Lors de ses dernières communications, le parquet de Valence avait indiqué que les circonstances exactes du drame restaient à élucider, aucun des neuf jeunes mis en examen en novembre ne reconnaissant avoir porté le coup mortel à l'adolescent. Les nouveaux interrogatoires ne semblent pas avoir apporté de réponse plus décisive. "On est dans le cadre d'une rixe malheureuse, dramatique évidemment pour la famille", a affirmé jeudi Me Guillaume Fort, avocat d'un jeune de 19 ans mis en examen cette semaine.
Son client "reconnaît pleinement avoir participé à cette soirée" et "avoir été proche de la rixe" mais "n'a pas commis de violences, encore moins des violences avec arme", a dit l'avocat en précisant qu'il avait été remis en liberté sous contrôle judiciaire.
Rugbyman
À ce stade, il est établi que le coup de couteau mortel a été porté à l'extérieur de la salle des fêtes du village de Crépol qui accueillait environ 400 personnes pour son "bal de l'hiver". La soirée avait dégénéré quand des jeunes non invités, certains jugés hostiles par des témoins, ont été mêlés à une altercation à l'intérieur de la salle, avant des affrontements à l'extérieur, selon les éléments précédemment communiqués par le procureur de Valence.
Les jeunes venus d'ailleurs ont porté des coups, certains au couteau, et neuf des 104 témoins entendus par les gendarmes ont rapporté des propos hostiles "aux blancs", selon le parquet.

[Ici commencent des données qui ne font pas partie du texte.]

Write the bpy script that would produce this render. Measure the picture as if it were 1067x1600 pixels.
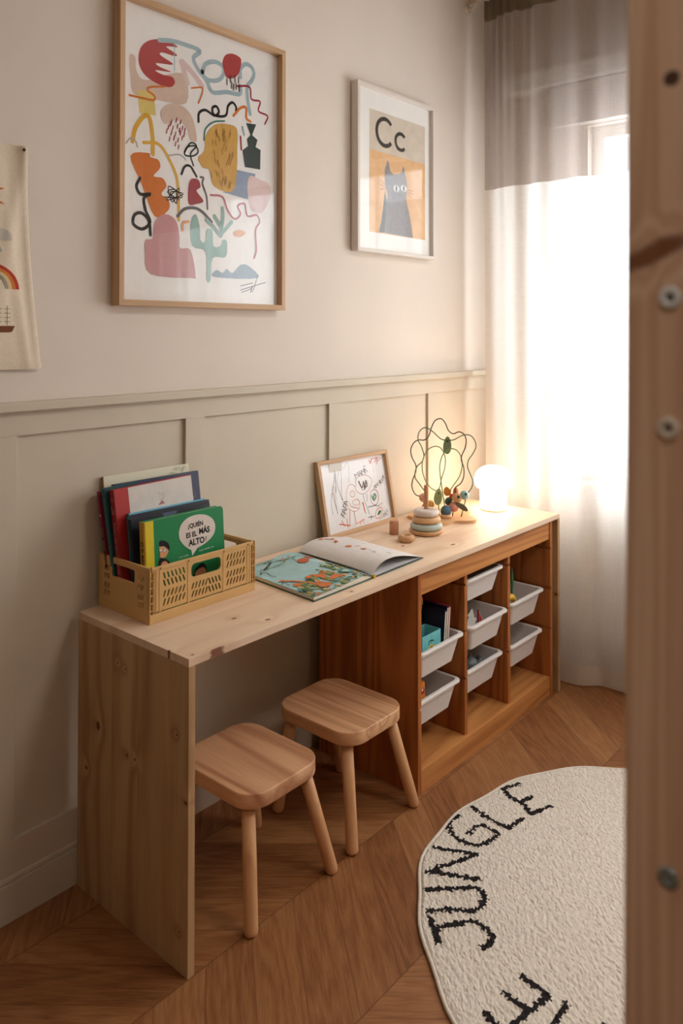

D'autres témoins "ont entendu des rugbymen vouloir 'taper du bougnoul'" après l'arrivée des jeunes non invités, avait affirmé à l'époque Me Romaric Chateau, l'avocat d'un des suspects, sur BFM.
Appelés sur place, les pompiers avaient pris en charge dix-sept personnes, y compris huit blessés dont quatre graves. Thomas, capitaine junior de l'équipe de rugby du RC de Romans Péage, était décédé sur la route de l'hôpital.
Rebondissant sur l'émotion soulevée par la mort de l'adolescent, l'extrême droite et la droite parlementaire avaient multiplié les prises de position sur le thème de l'insécurité et des dangers de l'immigration. L'ultradroite avait organisé de multiples actions sur le terrain pour dénoncer une "attaque" animée par du "racisme anti-blanc", jusqu'à mener une expédition punitive à Romans-sur-Isère, à proximité du quartier sensible de la Monnaie d'où sont originaires certains prévenus. Les juges d'instruction ont pourtant écarté tout mobile raciste à ce stade.
Les tensions avaient poussé les autorités à lancer des appels au calme. La justice a condamné plusieurs identitaires à de la prison ferme pour avoir participé à des manifestations interdites. La nouvelle série de mises en examen a suscité moins de remous politique.